Il existe différentes modalités techniques permettant de mettre à jour les données régulièrement. Par exemple, les interfaces de programmation applicative (ou API, pour Application Programming Interface) permettent de rendre disponible des données sous un format électronique facilement utilisable et permettent également de faciliter les mises à jour ultérieures des données : toute mise à jour réalisée sur les données source est automatiquement prise en compte et répercutée sur les données rendues accessibles. Les internautes, qu’ils soient ré utilisateurs ou simple lecteurs utiliseront ainsi l’interface pour récupérer ou consulter les données mises à jour de façon automatique.

Quelle est l’autorité compétente pour traiter les demandes relatives à la diffusion des données publiques contenant des données personnelles ?

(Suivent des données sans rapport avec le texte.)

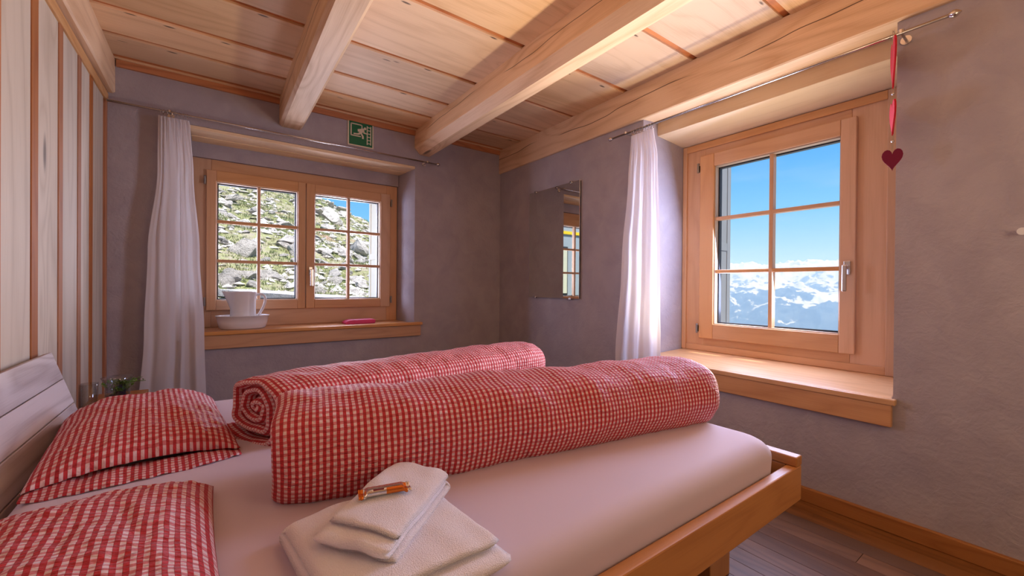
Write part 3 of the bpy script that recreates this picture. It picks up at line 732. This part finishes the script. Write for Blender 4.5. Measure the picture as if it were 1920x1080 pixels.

Les questions relatives à la publication et à la réutilisation des informations contenues dans des documents administratifs, lorsqu'elles concernent des données à caractère personnel, touchent simultanément aux compétences traditionnelles de la commission d’accès aux documents administratifs (CADA) et de la CNIL.

  • Les collectivités ont la possibilité de saisir la CADA d’une « demande de consultation » afin d’obtenir obtenir des précisions quant à la possibilité, ou à l’obligation leur incombant, de publier en ligne, avec ou sans anonymisation et/ou occultation, un ou des documents qu’elles détiennent (article R342-4-1 du CRPA).
  • La CNIL connaît des demandes de conseil des administrations s’interrogeant sur le caractère anonyme ou non, ou sur les moyens d’anonymisation, d’informations publiques soumises à son examen et faisant, ou appelées à faire, l’objet d’une diffusion publique.
  • La CADA est également compétente pour connaître des demandes des administrations tendant à contester le respect par un réutilisateur des dispositions légales applicables en matière de réutilisation des informations publiques (articles L342-3 et L326-1 du CRPA).